Long before the beginnings of the science of geology, the Mi’kmaq First Nations people named this place. The earliest record of their place name appears on a 1735 map as Grand Nyjagon. The name has been interpreted since as Chegoggin, “place of the fishing weirs,” or Chegoggins, “the great encampment.” The name eventually became construed as The Joggins, and later, in the time of the earliest geological visitors, to The South Joggins.
Ever since the first geologists visited the cliffs, Joggins residents have been working alongside them:
- In the 1840s, William Logan was accompanied in his survey by a Mi’kmaq guide who taught him to live off the land and to savour such delicacies as porcupine.
- Coal miners and officials from the Mines accompanied Lyell and Dawson, including the day in 1852 when they made their famous discovery of the hollow tree fauna.
- In the late 1890s, Dawson employed coal miners to scale the cliffs in excavating fossil trees.
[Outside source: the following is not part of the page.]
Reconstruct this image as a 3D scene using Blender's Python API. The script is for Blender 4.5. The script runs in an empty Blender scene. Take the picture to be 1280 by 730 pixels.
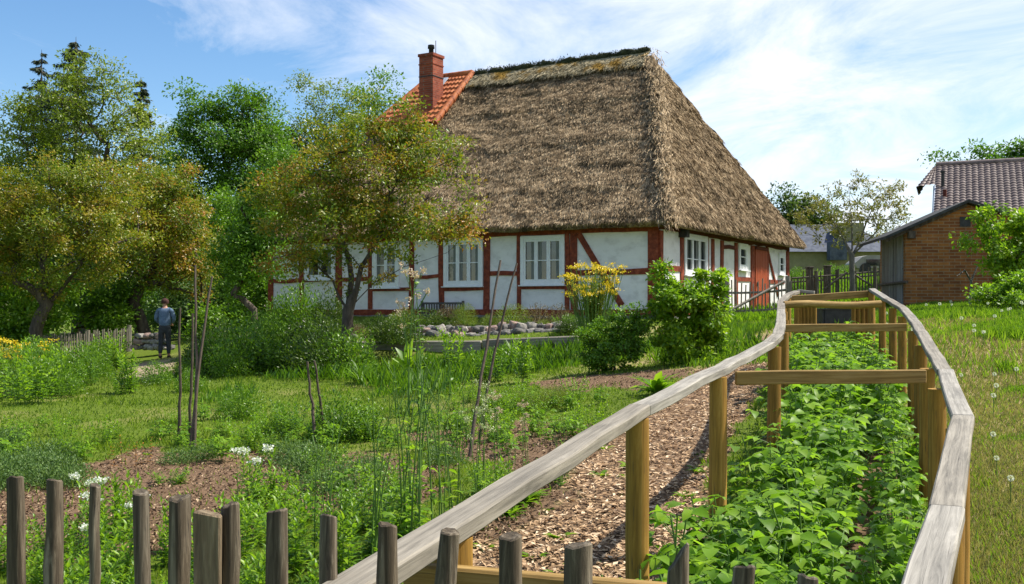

During his years as Principal of McGill University, Dawson worked with area resident P.W. McNaughton, who is credited with discovery in 1893 of the single most productive tetrapod-bearing tree.
- In the 1950s–1970s, Harry Burke operated the former Fundy Museum in Joggins, which was routinely visited by paleontologist Donald Baird of Princeton and later Yale.
- In the 1980s, former Joggins coal miner Donald Reid operated a private fossil centre. His collection has served as the most important census of the biodiversity of the site. Reid’s altruistic collaboration with the scientists earned from them the title Keeper of the Cliffs.
- This strong sense of community stewardship has inspired younger generations, some of whom have made significant paleontological discoveries in their own right at this magnificent archive of earth history.
The cliffs and their fossil heritage touch deeply the lives of the people who live in this former coal mining community. The cliffs inform their art and very sense of being.